Gualtieri said he is considering bring felony murder charges against the surviving teens. Authorities are able to do this because, while the deaths were probably not intentional, they happened due to the commission of a felony (i.e. grand theft auto).

Being tougher on kids early on would cause them to change their behavior before it did them in, he seemed to suggest.

Gualtieri, a prominent Republican with a tough-on-crime approach to running the department, said that agencies like the Florida Department of Juvenile Justice are underfunded and understaffed, which means that they don't have the ability to effectively deter as many young people as they should. The Pinellas County Sheriff's Office (PCSO) has case workers to help at-risk youth, but there's only so much they can do.
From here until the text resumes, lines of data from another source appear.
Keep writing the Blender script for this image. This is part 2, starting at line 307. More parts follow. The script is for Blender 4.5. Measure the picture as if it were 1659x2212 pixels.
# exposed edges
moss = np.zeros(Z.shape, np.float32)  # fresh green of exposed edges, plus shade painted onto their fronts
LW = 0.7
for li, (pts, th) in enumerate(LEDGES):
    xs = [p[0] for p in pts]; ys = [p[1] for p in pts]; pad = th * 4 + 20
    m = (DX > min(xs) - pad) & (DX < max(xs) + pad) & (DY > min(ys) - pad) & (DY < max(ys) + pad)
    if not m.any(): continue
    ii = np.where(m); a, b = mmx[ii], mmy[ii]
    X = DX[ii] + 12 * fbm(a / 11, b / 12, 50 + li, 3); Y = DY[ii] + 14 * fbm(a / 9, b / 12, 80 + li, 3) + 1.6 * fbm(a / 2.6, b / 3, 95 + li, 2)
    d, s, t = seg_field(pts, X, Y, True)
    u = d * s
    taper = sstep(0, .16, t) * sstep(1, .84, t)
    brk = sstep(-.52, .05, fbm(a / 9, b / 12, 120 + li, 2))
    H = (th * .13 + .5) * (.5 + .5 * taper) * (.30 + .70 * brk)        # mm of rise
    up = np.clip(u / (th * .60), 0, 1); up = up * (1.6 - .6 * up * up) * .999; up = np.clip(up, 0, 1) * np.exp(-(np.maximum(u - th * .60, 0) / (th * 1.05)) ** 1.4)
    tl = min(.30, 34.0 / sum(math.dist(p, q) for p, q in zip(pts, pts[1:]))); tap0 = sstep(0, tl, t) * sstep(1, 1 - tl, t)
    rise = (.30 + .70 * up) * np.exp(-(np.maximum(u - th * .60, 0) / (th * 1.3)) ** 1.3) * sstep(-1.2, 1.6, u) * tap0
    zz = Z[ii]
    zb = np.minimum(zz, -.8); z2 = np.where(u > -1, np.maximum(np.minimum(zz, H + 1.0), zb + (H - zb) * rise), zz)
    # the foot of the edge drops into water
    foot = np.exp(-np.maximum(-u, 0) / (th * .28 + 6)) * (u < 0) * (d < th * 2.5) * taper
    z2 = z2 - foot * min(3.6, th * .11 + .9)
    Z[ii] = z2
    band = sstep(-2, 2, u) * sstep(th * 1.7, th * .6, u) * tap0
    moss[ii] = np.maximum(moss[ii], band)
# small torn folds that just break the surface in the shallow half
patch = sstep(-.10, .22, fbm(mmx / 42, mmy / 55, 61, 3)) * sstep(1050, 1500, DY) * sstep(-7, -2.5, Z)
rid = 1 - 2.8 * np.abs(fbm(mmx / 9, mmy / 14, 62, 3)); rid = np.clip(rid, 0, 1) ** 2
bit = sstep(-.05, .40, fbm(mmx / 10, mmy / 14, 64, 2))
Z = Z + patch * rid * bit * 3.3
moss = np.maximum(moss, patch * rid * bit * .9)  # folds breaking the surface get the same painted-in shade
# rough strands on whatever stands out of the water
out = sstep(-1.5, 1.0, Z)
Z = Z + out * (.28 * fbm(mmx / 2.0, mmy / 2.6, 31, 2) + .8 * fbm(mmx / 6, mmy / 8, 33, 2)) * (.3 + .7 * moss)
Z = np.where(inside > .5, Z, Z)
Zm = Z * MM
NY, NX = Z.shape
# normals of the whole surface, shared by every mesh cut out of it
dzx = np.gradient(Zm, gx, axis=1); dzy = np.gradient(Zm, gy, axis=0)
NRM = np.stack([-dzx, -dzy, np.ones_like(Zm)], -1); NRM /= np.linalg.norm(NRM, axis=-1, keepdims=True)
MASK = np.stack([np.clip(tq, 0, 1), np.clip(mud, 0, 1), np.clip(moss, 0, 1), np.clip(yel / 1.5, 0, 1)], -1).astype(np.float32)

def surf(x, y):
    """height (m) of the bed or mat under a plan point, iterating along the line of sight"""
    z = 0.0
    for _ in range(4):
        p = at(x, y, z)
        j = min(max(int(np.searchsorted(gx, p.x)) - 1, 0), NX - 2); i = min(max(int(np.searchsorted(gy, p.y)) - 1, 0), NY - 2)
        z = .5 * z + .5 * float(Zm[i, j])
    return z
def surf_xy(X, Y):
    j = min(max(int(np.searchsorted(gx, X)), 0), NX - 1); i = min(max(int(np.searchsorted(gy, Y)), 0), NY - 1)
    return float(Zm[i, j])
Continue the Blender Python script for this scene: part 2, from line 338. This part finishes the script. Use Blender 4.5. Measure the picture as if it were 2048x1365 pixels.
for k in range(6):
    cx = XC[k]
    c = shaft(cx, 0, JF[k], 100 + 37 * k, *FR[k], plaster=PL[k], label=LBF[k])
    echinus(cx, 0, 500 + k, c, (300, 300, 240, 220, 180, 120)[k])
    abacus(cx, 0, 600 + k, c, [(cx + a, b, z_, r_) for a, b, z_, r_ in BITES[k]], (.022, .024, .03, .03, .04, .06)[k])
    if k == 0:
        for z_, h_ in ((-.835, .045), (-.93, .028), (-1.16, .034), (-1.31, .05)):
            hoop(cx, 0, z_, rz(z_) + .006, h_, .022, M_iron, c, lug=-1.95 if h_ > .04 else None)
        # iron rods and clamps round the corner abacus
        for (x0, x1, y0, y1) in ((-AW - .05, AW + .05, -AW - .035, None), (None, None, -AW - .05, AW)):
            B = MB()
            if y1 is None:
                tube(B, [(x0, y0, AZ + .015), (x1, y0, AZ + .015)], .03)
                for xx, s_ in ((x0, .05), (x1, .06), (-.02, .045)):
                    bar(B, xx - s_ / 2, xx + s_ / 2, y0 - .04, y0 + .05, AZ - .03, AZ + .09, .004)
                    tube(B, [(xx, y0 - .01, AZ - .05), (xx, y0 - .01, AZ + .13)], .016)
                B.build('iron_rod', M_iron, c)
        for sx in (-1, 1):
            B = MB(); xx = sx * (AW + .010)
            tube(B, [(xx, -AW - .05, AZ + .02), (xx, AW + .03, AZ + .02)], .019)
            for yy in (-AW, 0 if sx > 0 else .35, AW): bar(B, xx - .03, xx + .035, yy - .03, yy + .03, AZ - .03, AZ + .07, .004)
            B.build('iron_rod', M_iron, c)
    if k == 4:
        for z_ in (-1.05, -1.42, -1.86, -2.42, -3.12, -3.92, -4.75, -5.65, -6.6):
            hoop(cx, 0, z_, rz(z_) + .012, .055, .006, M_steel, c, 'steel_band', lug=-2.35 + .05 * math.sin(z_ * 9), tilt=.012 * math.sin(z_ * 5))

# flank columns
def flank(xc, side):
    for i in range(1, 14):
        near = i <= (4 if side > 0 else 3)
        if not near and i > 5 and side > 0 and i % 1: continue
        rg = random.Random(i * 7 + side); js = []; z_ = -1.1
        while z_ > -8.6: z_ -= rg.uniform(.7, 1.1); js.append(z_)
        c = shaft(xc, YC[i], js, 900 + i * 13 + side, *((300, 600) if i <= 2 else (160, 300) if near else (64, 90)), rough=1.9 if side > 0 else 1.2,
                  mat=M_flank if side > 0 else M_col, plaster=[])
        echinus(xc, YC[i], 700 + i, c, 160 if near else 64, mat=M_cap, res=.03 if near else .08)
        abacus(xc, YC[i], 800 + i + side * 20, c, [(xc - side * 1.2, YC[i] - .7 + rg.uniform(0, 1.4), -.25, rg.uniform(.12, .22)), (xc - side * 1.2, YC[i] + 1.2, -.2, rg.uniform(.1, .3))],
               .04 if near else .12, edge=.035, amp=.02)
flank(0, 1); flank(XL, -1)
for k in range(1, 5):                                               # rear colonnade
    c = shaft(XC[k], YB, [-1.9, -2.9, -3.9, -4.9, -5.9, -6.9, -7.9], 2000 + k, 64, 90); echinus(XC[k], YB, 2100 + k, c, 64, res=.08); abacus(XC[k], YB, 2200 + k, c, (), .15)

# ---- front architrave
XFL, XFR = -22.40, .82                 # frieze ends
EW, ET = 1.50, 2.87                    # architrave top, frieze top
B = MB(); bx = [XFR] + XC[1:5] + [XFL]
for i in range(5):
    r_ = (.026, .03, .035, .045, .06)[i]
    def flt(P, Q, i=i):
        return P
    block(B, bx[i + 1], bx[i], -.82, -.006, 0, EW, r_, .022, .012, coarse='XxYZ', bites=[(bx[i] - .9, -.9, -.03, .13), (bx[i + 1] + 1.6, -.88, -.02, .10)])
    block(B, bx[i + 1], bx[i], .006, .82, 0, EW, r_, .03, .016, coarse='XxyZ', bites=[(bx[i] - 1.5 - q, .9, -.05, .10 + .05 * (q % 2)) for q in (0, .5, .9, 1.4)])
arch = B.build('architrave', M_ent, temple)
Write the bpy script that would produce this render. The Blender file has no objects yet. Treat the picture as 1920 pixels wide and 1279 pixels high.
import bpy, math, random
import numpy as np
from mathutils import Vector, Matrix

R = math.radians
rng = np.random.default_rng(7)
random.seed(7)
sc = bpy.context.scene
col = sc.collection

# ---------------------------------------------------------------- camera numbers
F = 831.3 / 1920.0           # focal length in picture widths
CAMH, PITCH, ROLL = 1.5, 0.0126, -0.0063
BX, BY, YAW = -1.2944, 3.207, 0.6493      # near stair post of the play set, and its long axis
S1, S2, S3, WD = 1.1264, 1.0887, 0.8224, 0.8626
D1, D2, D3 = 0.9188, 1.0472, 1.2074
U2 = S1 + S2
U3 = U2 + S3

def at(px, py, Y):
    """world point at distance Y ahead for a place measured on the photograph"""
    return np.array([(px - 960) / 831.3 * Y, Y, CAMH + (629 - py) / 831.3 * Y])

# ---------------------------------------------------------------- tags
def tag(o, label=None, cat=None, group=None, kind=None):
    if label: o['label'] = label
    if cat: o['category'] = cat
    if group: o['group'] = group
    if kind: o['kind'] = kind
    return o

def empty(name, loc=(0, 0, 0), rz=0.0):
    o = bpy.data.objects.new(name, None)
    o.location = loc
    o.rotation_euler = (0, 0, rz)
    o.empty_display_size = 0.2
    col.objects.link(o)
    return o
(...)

“They're not our kids,” Gualtieri said. “Unless we're going to move into their house and hold their hand 24-seven, there's nothing more we can do.”

In the wake of Sunday's events, Gualtieri has gotten extensive criticism from some civil rights advocates who say he and others are playing up the boys' extensive criminal histories in a manner demonizes them and encourages callousness and scorn toward young black males whose lives were cut short as well as their families.

As is the case with many incidents involving people of color, the Tampa Bay Times comments section under stories posted on the newspaper's website relating to the case include overtly racist comments that in some cases celebrate the deaths.

On the other end of the spectrum, St. Petersburg mayoral candidate Jesse Nevel, whose campaign is affiliated with the Uhuru movement and whose message stresses the importance of reparations to right generations of institutional injustice toward African Americans, called the boys' deaths "state sanctioned lynching.” He and his City Council candidate counterpart, Eritha "Akile" Cainion said they doubted authorities' account of what happened, namely that there had been no high-speed chase (the offenses the boys were suspected of committing legally do not warrant a high-speed car chase), though police dash cam footage Guatieri showed at Monday's press conference suggested that, at the time of the accident, police were not in hot pursuit of the suspects.

Nevel and Cainion compared the incident to a police chase that preceded the drowning of three black teen girls after their car plunged into a pond in April of 2016.

Auto thefts have been a hot topic of late, particularly in light of a Tampa Bay Times investigation into a recent rash of such incidents throughout the county. Prior to Sunday's deaths. At recent candidate forums Nevel's response to questions about what Gualtieri called an auto theft "epidemic" has been that the media and mainstream politicians are the ones doing the victim-blaming. Instead, he has said in the past, the focus needs to be on abolishing institutionalized racism and social, economic and political barriers that come with it.